Still feeling broody for another one, mama?

Trine Jensen-Burke

Suspect that your second-born child is a bit of wild card compared to your placid baby #1?

Chances are you are not imagining it.

According to a report from the Massachusetts Institute of Technology, second-born boys are more likely than first-borns to behave badly (which can also explain why you always felt like your little brother was a demon spawn!)

The study, which followed thousands of sibling pairs both Denmark and Florida, interestingly found second-born boys were 20-40 percent more likely to have behavioural issues. Oh, and it doesn’t even end there. Second-borns are also more likely to be disciplined in school, and even to end up in the criminal justice system than their older siblings.

Still dreaming of adding another babe to your brood there…?

Don’t give up on your dreams yet, there is still hope – you just have to put some effort in. The researchers behind the study theorised that the reason second-born siblings may be worse behaved than first-borns is because parents tend to pay less attention to them.

“We consider differences in parental attention as a potential contributing factor to the gaps in delinquency across the birth order,” the report states. “Second-born children tend to have less maternal attention than do their older siblings because first-born children experience their mother’s maternity leaves and temporarily reduced labour market participation both following their own births as well as following the birth of the second-born.”

Oh, and older siblings might be partly to blame too – in a way.

“The firstborn has role models, who are adults.
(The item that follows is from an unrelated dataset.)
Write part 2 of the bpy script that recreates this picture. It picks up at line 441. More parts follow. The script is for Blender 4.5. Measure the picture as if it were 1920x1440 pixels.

And the second, later-born children have role models who are slightly irrational 2-year-olds, you know, their older siblings,” Joseph Doyle, one of the report authors, told NPR. “Both the parental investments are different, and the sibling influences probably contribute to these differences we see in the labor market and what we find in delinquency. It’s just very difficult to separate those two things because they happen at the same time.”